FastCGI should be fine, however...
Your .htaccess may be replaced each time you upgrade Drupal, depending on how you upgrade files. If you do it manually, you need to diff the new one with old one, and determine if there are any changes and merge the changes.
In actually think all of those settings should be the defaults now in the stock PHP php.ini-dist, but I am not positive about the mbstring ones.
It is very probable that your permissions of your files directory (eg, sites/default/files) is messed up. Double check that Drupal can read, write, add, and remove files. The status page should show any problems, but you need to test all cases.

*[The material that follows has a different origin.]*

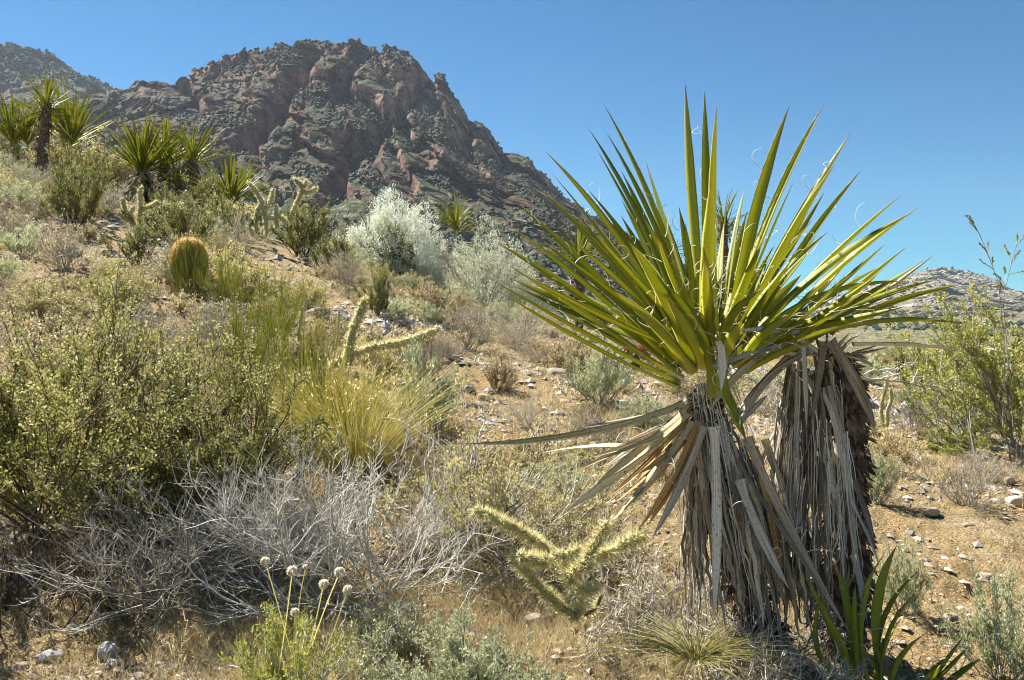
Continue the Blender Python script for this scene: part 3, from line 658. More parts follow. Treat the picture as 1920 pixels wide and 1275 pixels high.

But, one common configuration with FastCGI with shared accounts is that Apache runs as your account user. This would mean that the site files and the files directory would be owned by the same user. This is a security consideration to keep in mind. Preferably, the site files should not have write access by the webserver; write access should be as limited as possible. You can "solve" this be revoking write access from your user account (ie, make files 444 and dirs 555) except for sites/default/files, but this is a major hassle.
If a host did that to me, I would be EXTREMELY upset. The provider should have warned you ahead of time so you could prepare, and also given you a test account so you could properly test things out.
Personally, I always recommend true VPS accounts to clients who want to run Drupal. The only time I would consider shared hosting are cases where the provider specializes in shared Drupal hosting.